I have a very low hanging blooming branch on one side my crepe Myrtle. Should I trim it off or leave it.
Hi Karen,
This is really an aesthetic preference. If the limb makes your crape myrtle look awkward and uneven, you can trim it back. Take a look at our YouTube video for some proper pruning tips, including how to get that limb off correctly.
I have a gorgeous old crape, which I have painstakingly trimmed but never murdered. But now it is just too tall, what are my options?
Hi Pia,
I don’t know how old or big your crape myrtle currently is, but transplanting it in fall to an area that can provide adequate space is a painstaking option, and there is a technique that takes the crape myrtle down to the ground basically starting over, but I doubt you are interested in doing that. Otherwise,– you can try to selectively choose some of the longest limbs to prune out in late winter/early spring. But keep in mind extreme topping of Crape Myrtles results in a tree with none of the qualities admired in the Crape myrtle. It won’t form exfoliating bark and bloom production is severely limited. That’s why it is som important to research the mature growth of a plant to know it will be planted in the proper spot. Sorry.

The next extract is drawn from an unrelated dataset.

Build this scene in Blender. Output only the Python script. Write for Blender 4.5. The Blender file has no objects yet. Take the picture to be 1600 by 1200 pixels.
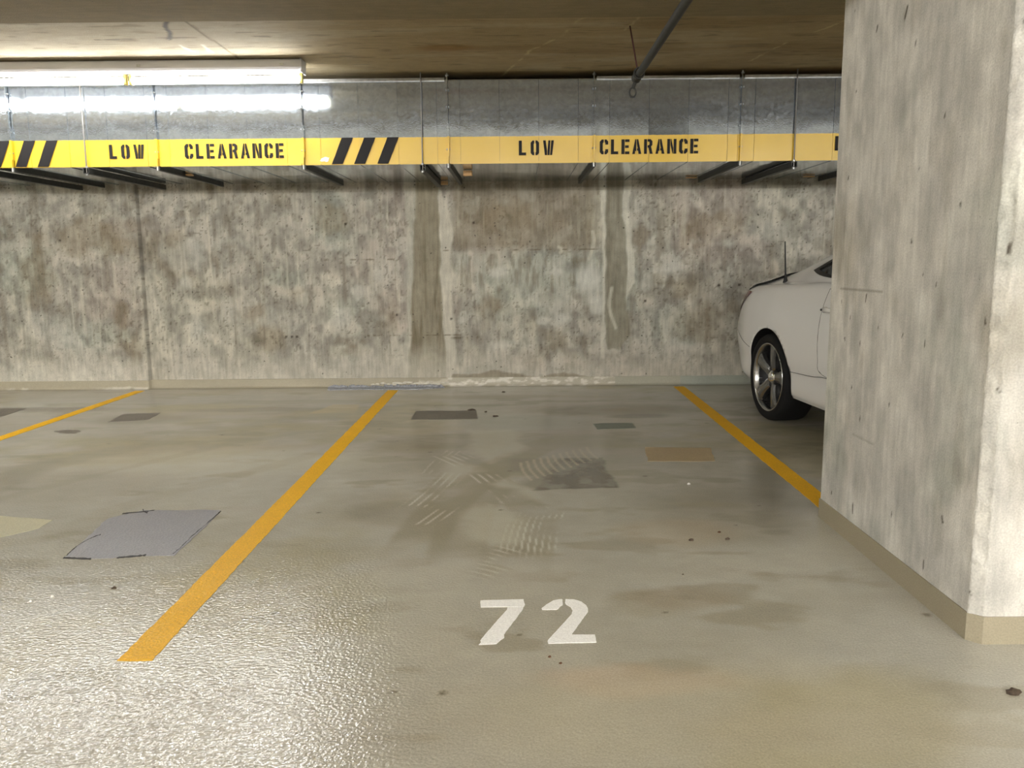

I thought crape myrtles only bloom on new wood. That is why I believed all the old blooms on each branch need to be pruned off.
Is this not true?
Lynne
New growth will be put out on the limbs in spring. It’s not necessary to cut off the old blooms, but it is a choice. Tip pruning throughout the growing season can be completed to clean up old flowers and seed capsules. In older types of crape myrtles, this tip pruning may stimulate new flowers during that growing season. But new growth will be put out the following spring. Tip pruning is generally unnecessary in newer cultivars that bloom repeatedly without any pruning.